Tuesday, May 31, 2011

book reviews: summer reads

I read a lot.  Like, 2-3 books a week a lot.  The books I recommend on this blog, those are the stand-out, you-have-to-read-this books.  Since I've only written a few book reviews, it seems those kind of books don't come along very often.  A few months ago I thought it might be fun to try and read some of the books listed on Amazon as top sellers-- if thousands of people were reading them, they must be good, right?  Um, mostly no.   I thought I'd give some brief reviews on books worth reading... and also books to skip.

Books worth reading:

I'm a Stranger Here Myself- or anything else by the author Bill Bryson.  I'm a Stranger Here Myself is a collection of essays written by Bryson, a born American, after he returned to the States from a 20-year stay in Britain.  The essays are a funny look at aspects of American life that you mostly don't even think about when you are from the States.  The thing I like about Bryson's writing is that it is funny without being negative.  Other books of his that I have read and enjoyed are In a Sunburned Country, which is about his travels in Australia, and A Walk in the Woods: Rediscovering America on the Appalachian Trail.  These are great summer-and-traveling reads, cause they're light reading and you can pick them up and return to reading easily. 

Leviathan by Scott Westerfeld and Keith Thompson- This is an imaginative story about a young girl and her adventures posing as a boy.  What makes it unique is that the story is set in an alternate- reality future, where the world is divided into those who rely on machinery as technology, and those who use huge creatures who have been created through "Darwinian" technology to function as machines.  It's kinda hard to explain, but trust me when I say it's a fun story.  The cover is what grabbed me initially, and the illustrations that are scattered through the book are unique and really add to the story.  Technically a young adults book, but not just for them.

the Percy Jackson series by Rick Riordan- another young-adults book series that I thought was really well written.  This series follows Percy Jackson, in a current world where Greek gods still exist and interact plenty with people.  Percy's father is a god, which automatically makes him a hero, and this series follows the adventures he has.  I loved how the greek mythology was accurate but made relevant and fun in these books.  It definitely would be an easy way to learn mythology.

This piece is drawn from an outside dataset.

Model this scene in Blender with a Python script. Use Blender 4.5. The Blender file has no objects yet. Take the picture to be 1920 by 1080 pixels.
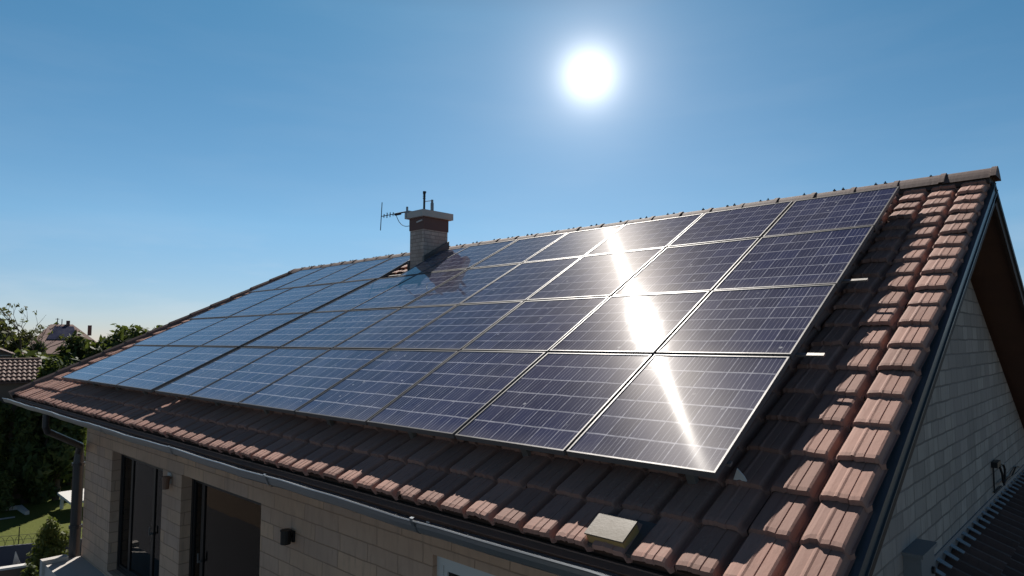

The books are a quick read.  I haven't finished the series yet, but so far they've all been good.

If you can't find anything better to read books:

The Company We Keep: A Husband and Wife True-Life Spy Story by Robert and Dayna Baer- when I saw this on Amazon's top buys list, I thought it sounded like a really cool story.  Real life James Bond and his wife!  However, the authors keep assuring readers that a spy's life is actually quite boring.... which leads to a fairly boring book.  There are a few neat incidents, like when Dayna is describingthe training where they are taught to throw themselves out of moving cars and how to lose a tail.  So Jason Bourne.  The rest of the book mostly details them sitting places taking pictures.  There is no central plot, no exciting chase- filled conclusion like in fiction spy books, sadly.  The intro says that the book was reviewed by the CIA, so you have to wonder if all the exciting parts were edited out....

Why are these top-selling books they were awful:

Water for Elephants by Sara Gruen-  Here, I'll sum up the book for you:  Enter a nice guy.  Bad things happen to a nice guy.  Guy meets a girl and falls IN LOVE.  Bad things happen to guy and girl.  Guy and girl eventually live happily ever after.  Oh, and a circus!  There, now you don't have to read the book (or watch the movie).  Things I didn't like about this book: the main character was wimpy, his girl was wimpy, and the circus was kinda boring.  The author's note said she spend a long time researching circuses for the book... I would expect some interesting characters at the least.  But no. Skip.

The Girl With a Dragon Tatoo series by Steig Larsson- this was one of those books where I read it and then asked, why in the world is this book so popular?  The writing is only so-so, the main male character is frankly unlikeable, and there are looooong, boring essays on politics.  Swedish politics.  Add in unnecessarily graphic torture scenes, and ick.  I read all three of these books, thinking that they must get better.  Nope.  I thought the main female character was interesting and unique, but not enough to carry the series when the other stuff was added in.  Skip.

Ok, any book suggestions for me?  I would love to get some recommendations!